茨城県西部の田園地帯。柵で仕切った放牧場で、体長1.6メートル前後のダチョウ数羽が、地面を掘ったり羽をばたつかせたりして過ごしていた。「あと2、3カ月すれば食べごろ。レアかミディアムレアで調理するのがおすすめ」。食べ方を伝授する牧場経営者、加藤貴之さん(33)はそう話す。
9年前。東日本大震災で勤務先だった映像制作会社の仕事が激減し、将来を見つめ直していた。知人が調理したダチョウ肉のカルパッチョを偶然試食し、おいしさに感激して脱サラを決意。知人の畜産家の下で生態や飼育法を一から習得した。
昨年秋に茨城県筑西市に牧場「クイーンズオーストリッチつくば」を開き15羽を飼育する。「臭いも鳴き声もほとんどないので、近隣への影響が少ない。注文は徐々に増え、リピーターもいる」
生産者らでつくる日本オーストリッチ協議会(千葉県栄町)によると、ダチョウはアフリカ原産で世界最大の鳥。時速60キロで走るが飛べない。1年で体長2~2.5メートル、体重100キロ前後になる。草食でえさの量はカロリー換算で牛の20%程度だが、肉の価格は1キロ当たり4000~5000円ほどで和牛と同程度だ。低コストで大きく育つ利点を生かし、協議会は畜産業として根付かせたい考えだ。
だが現在食肉処理されるのは年間約2000羽。繁殖力が強く雌は年40個前後の卵を産むが、ふ化しないものや、ひなの段階で死ぬ場合も多い。好奇心旺盛で異物の誤飲や自傷する事故もつきもので、生産者の技術や設備の向上が求められている。

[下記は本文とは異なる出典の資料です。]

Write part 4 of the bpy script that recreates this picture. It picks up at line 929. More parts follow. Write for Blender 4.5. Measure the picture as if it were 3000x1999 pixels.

町おこしに活用する自治体も。山形県朝日町は、約2年前から地元産ダチョウのハムやソーセージをふるさと納税の返礼品で扱っている。定番特産品のリンゴやワインのほかに新産業を創出しようと、地元の食肉加工会社が1998年に9羽を輸入したのが始まりで、現在は道の駅や土産物店で加工肉や卵を使ったアイスクリームが買える。